Working data –
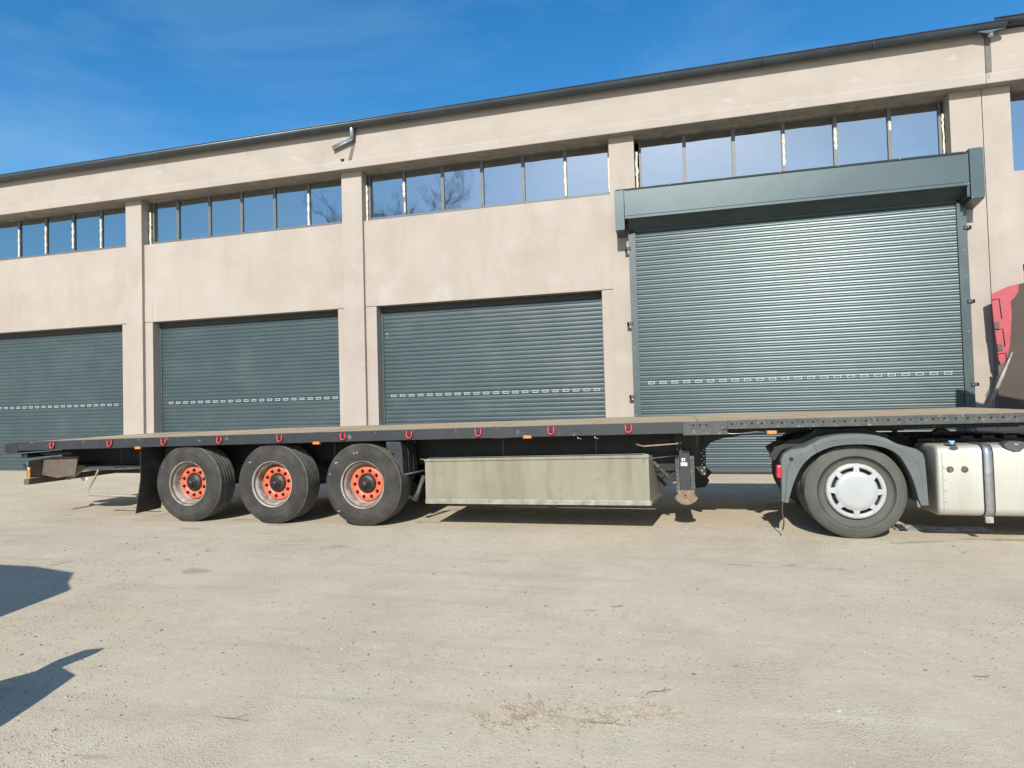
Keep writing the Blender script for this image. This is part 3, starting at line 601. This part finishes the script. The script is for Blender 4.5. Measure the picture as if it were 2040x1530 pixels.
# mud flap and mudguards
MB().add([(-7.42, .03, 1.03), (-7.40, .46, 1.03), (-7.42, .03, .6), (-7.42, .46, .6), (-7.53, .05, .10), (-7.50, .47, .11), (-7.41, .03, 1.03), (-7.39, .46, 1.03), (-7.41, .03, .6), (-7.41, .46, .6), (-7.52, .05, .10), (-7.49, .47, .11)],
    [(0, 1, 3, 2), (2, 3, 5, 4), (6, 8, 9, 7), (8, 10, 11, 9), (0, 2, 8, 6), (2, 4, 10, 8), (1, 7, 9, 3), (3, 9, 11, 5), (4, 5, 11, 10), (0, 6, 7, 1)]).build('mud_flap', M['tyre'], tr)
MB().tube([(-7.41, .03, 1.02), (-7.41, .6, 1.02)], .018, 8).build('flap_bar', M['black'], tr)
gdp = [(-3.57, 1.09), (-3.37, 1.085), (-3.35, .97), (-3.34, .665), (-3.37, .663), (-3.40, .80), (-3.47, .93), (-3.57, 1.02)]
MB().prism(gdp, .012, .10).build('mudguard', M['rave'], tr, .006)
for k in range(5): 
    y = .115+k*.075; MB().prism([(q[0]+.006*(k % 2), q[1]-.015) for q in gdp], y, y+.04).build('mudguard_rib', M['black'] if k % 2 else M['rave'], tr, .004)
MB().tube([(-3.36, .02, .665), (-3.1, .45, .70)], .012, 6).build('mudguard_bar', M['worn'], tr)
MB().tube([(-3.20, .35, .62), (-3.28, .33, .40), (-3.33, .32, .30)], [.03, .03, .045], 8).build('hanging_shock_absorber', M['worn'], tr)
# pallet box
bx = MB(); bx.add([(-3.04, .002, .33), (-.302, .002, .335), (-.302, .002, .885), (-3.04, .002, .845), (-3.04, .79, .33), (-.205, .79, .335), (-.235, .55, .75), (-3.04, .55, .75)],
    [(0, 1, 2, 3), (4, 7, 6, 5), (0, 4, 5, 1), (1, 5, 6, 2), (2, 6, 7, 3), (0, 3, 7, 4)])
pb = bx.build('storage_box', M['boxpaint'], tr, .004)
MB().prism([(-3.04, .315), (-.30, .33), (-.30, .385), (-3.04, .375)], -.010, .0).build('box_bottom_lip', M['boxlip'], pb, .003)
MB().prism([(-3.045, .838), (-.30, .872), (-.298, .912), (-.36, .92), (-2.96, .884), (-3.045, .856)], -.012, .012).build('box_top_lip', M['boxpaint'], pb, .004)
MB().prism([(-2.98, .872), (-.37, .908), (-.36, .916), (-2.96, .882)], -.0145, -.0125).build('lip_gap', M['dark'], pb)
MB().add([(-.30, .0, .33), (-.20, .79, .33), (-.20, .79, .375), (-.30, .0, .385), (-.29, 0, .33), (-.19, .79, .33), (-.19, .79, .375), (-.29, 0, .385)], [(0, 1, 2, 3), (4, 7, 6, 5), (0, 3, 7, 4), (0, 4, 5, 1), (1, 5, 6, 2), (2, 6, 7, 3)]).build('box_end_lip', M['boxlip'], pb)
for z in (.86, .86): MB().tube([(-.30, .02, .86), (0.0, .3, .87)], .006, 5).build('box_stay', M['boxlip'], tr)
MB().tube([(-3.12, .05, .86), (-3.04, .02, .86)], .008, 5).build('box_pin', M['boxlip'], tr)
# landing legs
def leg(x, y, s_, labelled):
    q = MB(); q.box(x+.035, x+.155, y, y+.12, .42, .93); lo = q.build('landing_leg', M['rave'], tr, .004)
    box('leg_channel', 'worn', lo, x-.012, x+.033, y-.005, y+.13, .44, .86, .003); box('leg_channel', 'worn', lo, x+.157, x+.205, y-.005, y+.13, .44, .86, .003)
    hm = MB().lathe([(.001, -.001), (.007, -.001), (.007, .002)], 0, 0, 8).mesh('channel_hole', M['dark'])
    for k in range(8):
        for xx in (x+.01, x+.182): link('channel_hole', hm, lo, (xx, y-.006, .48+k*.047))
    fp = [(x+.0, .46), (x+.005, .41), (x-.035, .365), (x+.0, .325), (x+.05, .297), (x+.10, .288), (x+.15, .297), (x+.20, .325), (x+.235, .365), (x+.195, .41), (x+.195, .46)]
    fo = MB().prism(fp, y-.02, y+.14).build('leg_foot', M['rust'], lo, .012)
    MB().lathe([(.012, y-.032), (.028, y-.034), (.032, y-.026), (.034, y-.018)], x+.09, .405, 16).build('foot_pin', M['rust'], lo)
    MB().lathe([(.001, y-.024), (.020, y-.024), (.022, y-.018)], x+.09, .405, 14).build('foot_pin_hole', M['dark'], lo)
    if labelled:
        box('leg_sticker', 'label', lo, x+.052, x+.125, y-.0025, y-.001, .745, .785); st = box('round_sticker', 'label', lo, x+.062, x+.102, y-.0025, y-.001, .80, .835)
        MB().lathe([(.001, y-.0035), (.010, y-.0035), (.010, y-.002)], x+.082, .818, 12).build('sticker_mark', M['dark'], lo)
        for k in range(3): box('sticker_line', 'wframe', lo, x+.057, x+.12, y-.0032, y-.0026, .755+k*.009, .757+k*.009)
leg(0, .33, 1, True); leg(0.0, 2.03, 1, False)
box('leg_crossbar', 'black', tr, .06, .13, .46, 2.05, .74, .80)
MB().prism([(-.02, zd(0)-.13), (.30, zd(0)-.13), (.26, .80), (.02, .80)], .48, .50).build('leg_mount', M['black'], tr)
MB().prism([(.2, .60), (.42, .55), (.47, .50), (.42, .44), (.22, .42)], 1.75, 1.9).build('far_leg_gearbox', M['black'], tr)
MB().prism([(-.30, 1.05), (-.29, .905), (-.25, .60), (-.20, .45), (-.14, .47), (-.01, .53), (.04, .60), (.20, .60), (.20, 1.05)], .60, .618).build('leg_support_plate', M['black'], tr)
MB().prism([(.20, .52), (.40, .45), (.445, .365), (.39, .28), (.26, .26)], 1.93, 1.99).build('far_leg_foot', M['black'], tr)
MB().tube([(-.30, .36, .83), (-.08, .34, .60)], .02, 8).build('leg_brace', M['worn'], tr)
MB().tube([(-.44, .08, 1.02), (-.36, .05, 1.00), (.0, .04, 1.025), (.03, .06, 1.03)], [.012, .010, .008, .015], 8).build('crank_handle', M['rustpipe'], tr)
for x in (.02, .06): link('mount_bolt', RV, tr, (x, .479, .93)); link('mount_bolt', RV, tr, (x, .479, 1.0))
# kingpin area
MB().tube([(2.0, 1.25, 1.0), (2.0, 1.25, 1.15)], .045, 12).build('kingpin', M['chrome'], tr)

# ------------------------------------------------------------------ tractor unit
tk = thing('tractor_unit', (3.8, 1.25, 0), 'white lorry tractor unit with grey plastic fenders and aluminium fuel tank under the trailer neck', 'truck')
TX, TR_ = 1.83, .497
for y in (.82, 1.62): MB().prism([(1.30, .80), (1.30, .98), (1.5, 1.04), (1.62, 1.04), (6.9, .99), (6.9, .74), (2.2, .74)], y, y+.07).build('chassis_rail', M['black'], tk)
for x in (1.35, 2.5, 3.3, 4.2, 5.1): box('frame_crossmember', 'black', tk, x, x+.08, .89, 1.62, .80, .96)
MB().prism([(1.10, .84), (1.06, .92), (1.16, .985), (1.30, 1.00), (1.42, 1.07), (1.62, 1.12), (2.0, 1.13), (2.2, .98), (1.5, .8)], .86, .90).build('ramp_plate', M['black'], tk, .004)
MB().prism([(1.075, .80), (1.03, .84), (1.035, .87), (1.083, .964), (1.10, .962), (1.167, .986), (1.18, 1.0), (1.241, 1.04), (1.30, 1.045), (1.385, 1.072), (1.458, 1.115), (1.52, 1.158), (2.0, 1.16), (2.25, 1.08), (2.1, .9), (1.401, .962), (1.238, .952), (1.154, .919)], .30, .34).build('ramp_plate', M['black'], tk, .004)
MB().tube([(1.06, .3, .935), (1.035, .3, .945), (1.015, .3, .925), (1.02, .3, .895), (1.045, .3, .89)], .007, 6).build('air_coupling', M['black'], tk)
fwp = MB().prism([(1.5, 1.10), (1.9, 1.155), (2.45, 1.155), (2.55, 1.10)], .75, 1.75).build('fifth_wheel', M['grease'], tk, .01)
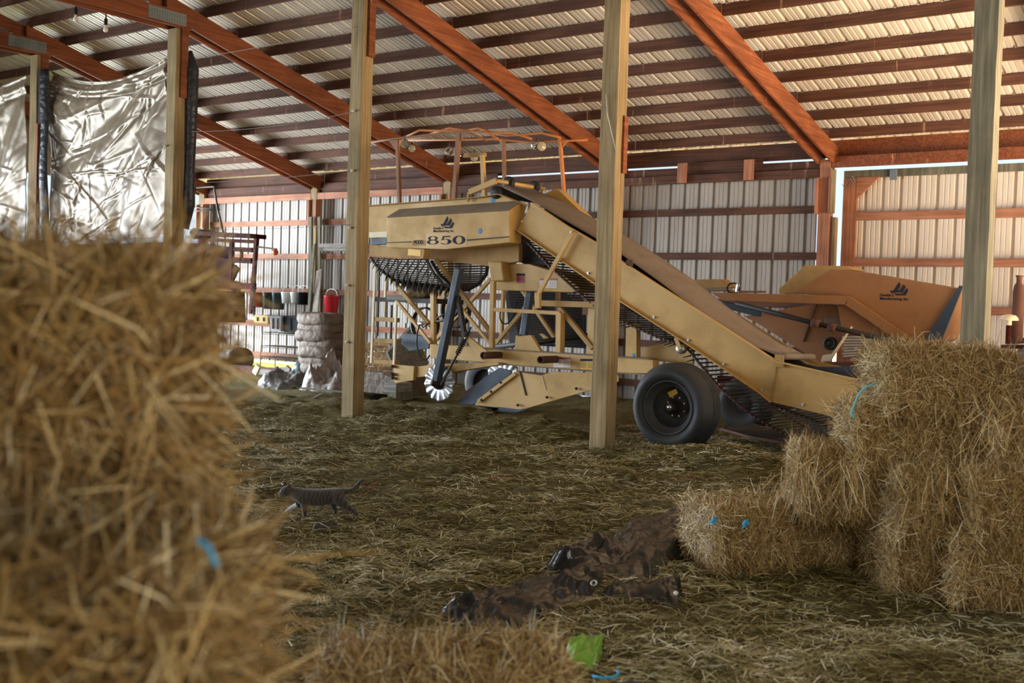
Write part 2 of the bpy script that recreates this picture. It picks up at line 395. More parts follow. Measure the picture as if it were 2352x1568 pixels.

Exercise brief – Going through the entries above, report how many lines include the string "script". The number alone is the answer.

Solution to this exercise – 2